I’m reading political posts instead of working, and I found something linked somewhere that I found interesting:
Capital gains top tax rates plotted against contemporary economic growth in the postwar period.
I apologize to right-wingers who were sure there was a negative correlation between growth and capital gains taxes. I can see now where people got that idea. It’s a plausible if weak interpretation of the data up to the mid-1990’s. I guess Steve Forbes didn’t pull it out of thin air. But data from the last fifteen years shows there’s not really a correlation after all. We dropped capital gains taxes and the economy failed to grow. That’s long enough a period of time to say that the (weak) correlation was a statistical illusion.
I’m willing to admit that the argument had data apparently on its side for a while. But it’s fallen apart now.
I’d like to see this chart with a moving-average trendline plotted (say, the average of a three- to four-year lookback period for each year). Eyeballing it, it looks like a sinusoidal business cycle fluctuating about a baseline that does correlate with the cap gains rate, with the obvious exception of c. 2009.
I’m not convinced you couldn’t get that from pure randomness. Unless someone can do a statistical analysis of significance, it doesn’t mean anything. Even then, it’s the old saw of causation and correlation.
THe argument about taxes reducing growth has always been sound theory, but in a complex economy it can be hard to get that from the actual data. Regulations also matter, as does human capital, the efficiency of the tax system as opposed to just its rates, federal spending, state and local taxes and spending.
I definitely agree with you on general principle, but simply stating what the top rate is tells you nothing about the quantitative impact. How many people were subject to it in any given year. What was the dollar amount as a percentage of GDP or in some other relevant context.
I mean, maybe the guys who actually study this stuff can say that the other factors in general are a wash so it is in fact meaningful. IDK. I’m just skeptical.
You can’t really look at it like that. For one thing there are a host of other factors that could obscure this one. Also, we need an actual test of significance to test if there is a statistically significant relationship.
But ignoring all that, the figure itself actually does say there is a correlation of 0.12, so there is a correlation according to it.
Not that it really matter, people always have their beliefs and interpret data according to it.
I don’t remember any of this stuff so I had to look it up.

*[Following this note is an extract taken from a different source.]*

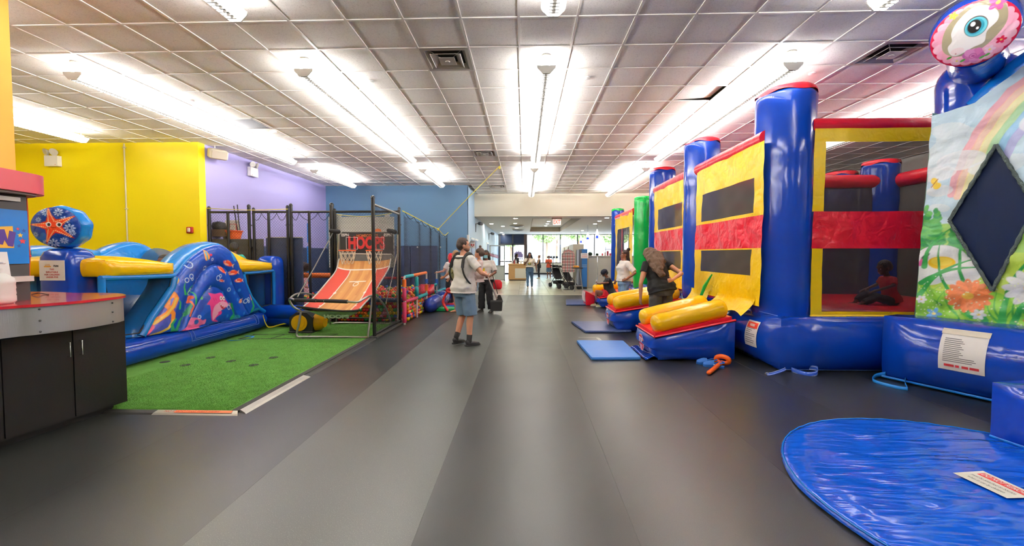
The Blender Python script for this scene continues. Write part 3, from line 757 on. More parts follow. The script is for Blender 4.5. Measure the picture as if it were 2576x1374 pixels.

If I’m reading it right, a correlation of -1 means 2 variables are perfectly uncorrelated, 0 means they are independent and +1 means perfectly correlated.
From that, 0.12 wouldn’t seem to inspire a lot of confidence - yes, no?
-1 is perfectly negatively correlated (as the independent variable increases/decreases, the dependent variable commensurately decreases/increases)
Between -1 and 0, changes in the independent variable occasion a generally contrary movement in the dependent variable, but there is some variation not accounted for by the independent variable (the size of this unaccounted for variation decreases as one gets further away from 0 and closer to +/- 1).
Zero means that the independent variable explains none of the variation in the dependent variable.
Between 0 and 1, Between -1 and 0, changes in the independent variable occasion a generally same-direction movement in the dependent variable, but there is some variation not accounted for by the independent variable (the size of this unaccounted for variation decreases as one gets further away from 0 and closer to +/- 1).
+1 is perfectly negatively correlated (as the independent variable increases/decreases, the dependent variable commensurately increases/decreases)
It depends on the sample size and what you expect. With enough independent data it could mean that about 12% of the variability of the GDP is due to the changes in the tax rate.
At the risk of seeming pedantic, I think a black swan is a low probability, high impact event. Something that would be lumped in under the rubric of ‘tail risk’ but aside from being even further out on the tail of the bell curve, has the potential to be catastrophically disruptive.